$$I=\displaystyle\int\frac{dx}{(3 + 2\sin x - \cos x)}$$
If $$\tan\left(\frac{x}{2}\right)=u$$
or $$x=2\cdot\tan^{-1}(u)$$
Then,
$$\sin{x}=\dfrac{2u}{1+u^2}$$
$$\cos{x}=\dfrac{1-u^2}{1+u^2}$$
$$dx=\dfrac{2}{1+u^2}$$
Substitute $$\tan\left(\dfrac{x}{2}\right)=u$$
Let us simplify the integrand before integrating
$$\dfrac{1}{3+2\sin{x}-\cos{x}}$$
$$=\dfrac{1}{3+2\frac{2u}{1+u^2}-\frac{1-u^2}{1+u^2}}$$
$$=\dfrac{1}{3+\frac{4u-1+u^2}{1+u^2}}$$
$$=\dfrac{1}{\frac{4u-1+u^2+3+3u^2}{1+u^2}}$$
$$=\dfrac{1+u^2}{4u^2+4u+2}$$
$$=\dfrac{1+u^2}{(2u+1)^2+1}$$
$$I=\displaystyle\int\dfrac{1+u^2}{(2u+1)^2+1}\cdot\dfrac{2}{1+u^2}\ du$$
$$=\displaystyle\int\dfrac{1}{(2u+1)^2+1}\ 2\,du$$
Now,
Take : $$v=2u+1$$
Therefore, $$dv=2\,du$$
$$I=\displaystyle\int\dfrac{1}{v^2+1}\ dv$$
$$I=\tan^{-1}(v)$$
Substitute everything back
$$I=\tan^{-1}(2u+1)$$
$$I=\tan^{-1}\left(2\tan\left(\frac{x}{2}\right)+1\right)$$
$$\boxed{\displaystyle\int\frac{dx}{(3 + 2\sin x - \cos x)} = \tan^{-1}\left(2\tan\left(\frac{x}{2}\right)+1\right)+C}$$
I know that my approach is also not so difficult but still I think there must be an relatively easy approach to this integral. I have tried many different things using trigonometric identities but nothing seems to bring to the solution easily. Kindly help me out.

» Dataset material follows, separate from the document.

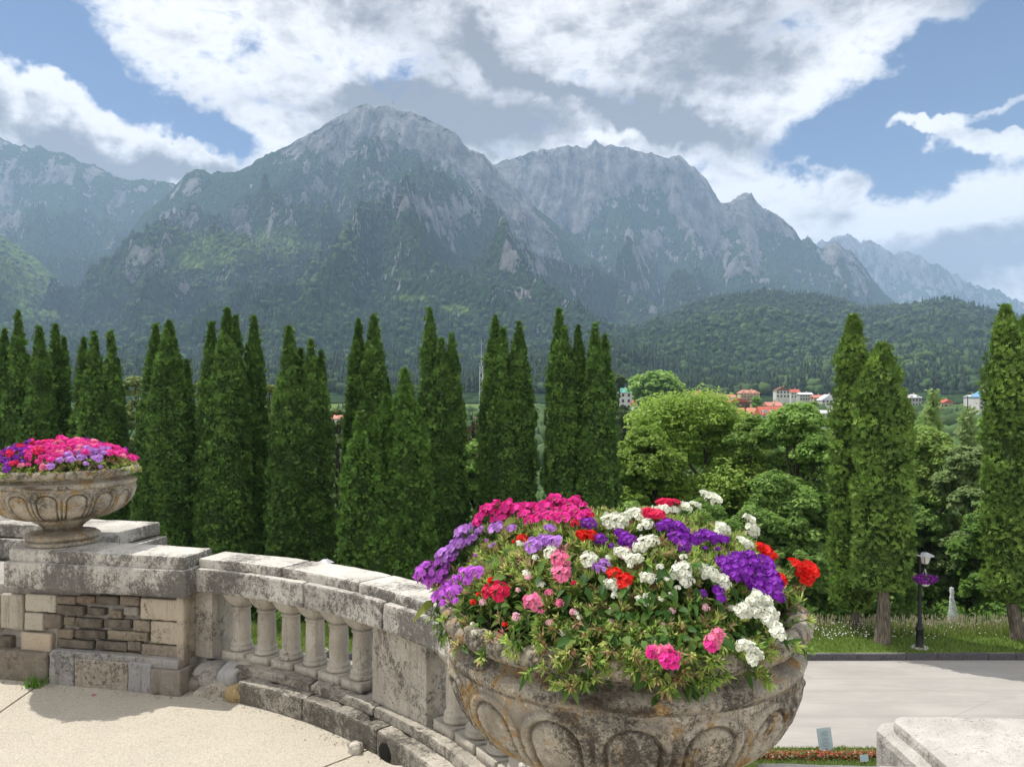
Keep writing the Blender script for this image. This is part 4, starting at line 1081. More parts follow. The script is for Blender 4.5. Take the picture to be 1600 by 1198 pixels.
p = px(752, 640, 260); mast((p.x, 260, float(gz(p.x, 260))), px(752, 572, 260).z - float(gz(p.x, 260)), 1.3, 'white lattice aerial mast beside the three tipped thuja behind the magenta blooms', n=16)
bm = bmesh.new()
D_ = 4300; b0 = px(614, 168, D_)
boxb(bm, (0, 0, -12), 5, 5, 52); boxb(bm, (0, 0, 22), 24, 5, 5); boxb(bm, (0, 0, -14), 14, 14, 12)
bevel(bm, 0.6, 1)
tag(bmobj('summit_cross', bm, HM['grey'], loc=b0), 'tiny metal cross on the summit of the highest mountain', 'cross')
# ================================================================== FOREGROUND STONEWORK
TOPZ = 0.737
def slab(poly, z0, z1, bw=0.014, ml=0.05, amp=0.0028, name='coping', mat=None, parent=None, seg=2):
    bm = bmesh.new(); prism(bm, poly, z0, z1)
    bmesh.ops.recalc_face_normals(bm, faces=bm.faces)
    if bw: bevel(bm, bw, seg)
    rough(bm, ml, amp)
    return bm
def inset(poly, d):
    n = len(poly); out = []
    c = Vector((sum(p[0] for p in poly) / n, sum(p[1] for p in poly) / n))
    for i in range(n):
        p0, p1, p2 = Vector(poly[i - 1]), Vector(poly[i]), Vector(poly[(i + 1) % n])
        e1 = (p1 - p0).normalized(); e2 = (p2 - p1).normalized()
        n1 = Vector((-e1.y, e1.x)); n2 = Vector((-e2.y, e2.x))
        if n1.dot(c - p0) < 0 and n2.dot(c - p1) < 0: n1, n2 = -n1, -n2
        k = (n1 + n2); k = k / max(0.3, 1 + n1.dot(n2))
        out.append((p1.x + k.x * d, p1.y + k.y * d))
    return out
def merge_bms(bms):
    out = bmesh.new()
    for b in bms:
        me = bpy.data.meshes.new('t'); b.to_mesh(me); b.free(); out.from_mesh(me); bpy.data.meshes.remove(me)
    return out

# ---- far pedestal -------------------------------------------------
FL, FR = Vector((-2.885, 4.535)), Vector((-1.748, 4.285))
dF = (FR - FL).normalized(); nF = Vector((-dF.y, dF.x))      # nF points away from the viewer
BR_ = Vector((-1.69, 4.60))
ped = empty('pedestal', (-2.3, 4.6, 0), 'far stone pedestal with a coping slab over patched rubble, carrying the smaller looking urn', 'pedestal')
def loc(bm, o):
    bmesh.ops.translate(bm, verts=bm.verts, vec=-Vector(o.location)); return bm
poly = [tuple(FL), tuple(FR), tuple(BR_), (-2.42, 4.80), (-2.47, 5.16), (-2.98, 5.24)]
b1 = slab(poly, 0.518, 0.668, 0.016); b2 = slab(inset(poly, 0.022), 0.660, TOPZ, 0.014)
bmobj('coping', loc(merge_bms([b1, b2]), ped), M['coping'], ped)
# wall body and facing stones
wf0 = FL + dF * 0.03 + nF * 0.055; wf1 = FR - dF * 0.045 + nF * 0.055
wallp = [tuple(wf0 + nF * .02 - dF * 3.0), tuple(wf1 + nF * .02), (BR_.x - 0.055, BR_.y - 0.03), (-2.47, 4.74), (-2.52, 5.10), tuple(wf0 + nF * .5 - dF * 3.0)]
bm = bmesh.new(); prism(bm, wallp, 0.0, 0.519); rough(bm, 0.06, 0.003)
M['mortar'] = stone_mat('grey_mortar', (0.40, 0.375, 0.34), (0.27, 0.25, 0.225), (0.07, 0.065, 0.06), 0.3)
bmobj('wall_core', loc(bm, ped), M['mortar'], ped)
def on_wall(xc, yc):
    """closeup pixel (4x, origin 0,900) -> position along the wall face and height"""
    u, v = xc / 4.0, 900 + yc / 4.0
    d = Vector(((u - U0) / FPX, 1.0))
    # solve wf0 + s*dF = t*d
    A = np.array([[dF.x, -d.x], [dF.y, -d.y]]); s, t = np.linalg.solve(A, [-wf0.x, -wf0.y])
    return s, EYE + (V0 - v) / FPX * t
TAN, DK, BR, GY_ = (0.41, 0.375, 0.31), (0.10, 0.085, 0.07), (0.24, 0.19, 0.14), (0.33, 0.31, 0.28)
stones = [(15, 110, 150, 325, TAN), (170, 110, 358, 220, TAN), (165, 225, 280, 335, TAN), (145, 350, 330, 510, (0.42, 0.35, 0.26)), (890, 140, 1158, 272, (0.46, 0.40, 0.31)), (950, 282, 1158, 420, (0.42, 0.36, 0.28)),
          (890, 428, 1158, 552, (0.38, 0.32, 0.25)), (0, 370, 82, 495, DK), (-90, 110, 5, 220, TAN), (-90, 230, 5, 340, TAN),
          (365, 122, 480, 172, BR), (487, 120, 600, 168, (.17, .11, .08)), (608, 122, 745, 178, DK), (755, 124, 872, 182, (.26, .21, .16)), (365, 180, 530, 240, DK), (555, 196, 663, 242, DK), (690, 210, 768, 260, BR), (782, 190, 868, 242, GY_),
          (285, 232, 388, 322, (.17, .14, .11)), (405, 252, 470, 305, (.22, .19, .13)), (478, 262, 640, 320, DK), (655, 268, 820, 322, (.13, .115, .1)), (838, 275, 942, 345, (.30, .25, .19)), (365, 330, 460, 385, BR), (480, 335, 665, 386, DK), (682, 342, 928, 398, (.36, .30, .22)),
          (362, 394, 585, 448, DK), (605, 404, 798, 462, (.13, .12, .10)), (806, 404, 886, 462, (.2, .17, .14)), (365, 458, 484, 506, DK), (510, 466, 630, 522, DK), (640, 472, 872, 546, (.31, .25, .18))]
Vs = []; cs = []; bms = bmesh.new(); cl = bms.loops.layers.color.new('x') if False else None
cols_acc = []
def facing(s0, s1, z0, z1, proud, colr, acc):
    bm = bmesh.new()
    a = wf0 + dF * s0; b = wf0 + dF * s1
    pl = [tuple(a - nF * proud), tuple(b - nF * proud), tuple(b + nF * .04), tuple(a + nF * .04)]
    prism(bm, pl, z0, z1); bmesh.ops.recalc_face_normals(bm, faces=bm.faces)
    bevel(bm, min(0.009, abs(z1 - z0) * .25), 2); rough(bm, 0.03, 0.0035, 14)
    V = np.array([v.co[:] for v in bm.verts]); bmesh.ops.triangulate(bm, faces=bm.faces)
    bm.verts.index_update(); F = np.array([[v.index for v in f.verts] for f in bm.faces]); V = np.array([v.co[:] for v in bm.verts]); bm.free()
    acc.append((V, F, np.tile(colr, (len(V), 1))))
def pack(acc, name, mat, parent, smooth=True):
    off = 0; Vs, Fs, Cs = [], [], []
    for V, F, c in acc: Vs.append(V); Fs.append(F + off); Cs.append(c); off += len(V)
    V = np.concatenate(Vs) - np.array(parent.location); return npmesh(name, V, np.concatenate(Fs), mat, parent, np.concatenate(Cs), smooth)
acc = []
for (x0, y0, x1, y1, c) in stones:
    sA, zA = on_wall(x0, y1); sB, zB = on_wall(x1, y1); _, zC = on_wall(x0, y0); _, zD = on_wall(x1, y0)
    light = sum(c) > 1.0
    if not light: c = tuple(q * .62 for q in c)
    facing(sA, sB, (zA + zB) / 2, min(0.514, (zC + zD) / 2), 0.016 if light else 0.010 + random.uniform(0, .006), np.array(c) * random.uniform(.9, 1.1), acc)
pack(acc, 'facing_stone', M['rubble'], ped)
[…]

Remember the following trigonometric equations, which are always very helpful to solve integrals: $$ \begin{matrix} 2\cos(u)^2 = 1 + \cos(2u) & & & \left(\cos(u) + \sin(u)\right)^2 = 1 + \sin(2u) \\ 2\sin(u)^2 = 1 - \cos(2u) & & & \left(\cos(u) - \sin(u)\right)^2 = 1 - \sin(2u) \\ \end{matrix} $$ Note that you can make a mnemonic to remember these equations.
With them, you can solve the integral: $$ I = \int \dfrac{dx}{3+2\sin(x)-\cos(x)} $$ Using the following procedure:
Rewrite the expression to a known trigonometric expression: $$ \begin{align} I&= 2 \int \dfrac{du}{2\left(1+\sin(2u)\right) + \left(1-\cos(2u)\right)} \end{align} $$
Replace with the corresponding trigonometric equations:
$$ \begin{align} I&= 2 \int \dfrac{du}{2\left(\cos(u) + \sin(u)\right)^2 + 2\sin(u)^2} \end{align} $$
$$ \begin{align} I&= 2 \int \dfrac{1}{\left(\dfrac{\cos(u)}{\sin(u)} + 1\right)^2 + 1 } \cdot\dfrac{1}{2\sin(u)^2} du = \int \dfrac{1}{\left(\cot(u) + 1\right)^2 + 1 } \cdot \csc(u)^2 du \end{align} $$
Replace with $\;\;\omega=\cot(u) + 1 \;\;\Rightarrow\;\; d\omega = -\csc(u)^2 du$: $$ \begin{align} I&= \int \dfrac{-d\omega}{\omega^2 + 1 } = \mbox{arccot}(\omega) + C \end{align} $$
Returning to the variable x: $$ \omega =\cot(u) + 1 = \cot\left(\dfrac{x}{2}\right) + 1 \quad\Rightarrow\quad I = \mbox{arccot}\left(\cot\left(\dfrac{x}{2}\right) + 1\right) + C $$
With a little more effort and using the same procedure, you could solve the following generic integral: $$ I = \int \dfrac{dx}{A+B\sin(x)+C\cos(x)} $$ The secret to this is:
In Step 2: choose the correct "known trigonometric expression" according to the signs of sine and cosine.
In Step 4: don't forget to remove the non-binomial term to reduce it to a simple expression.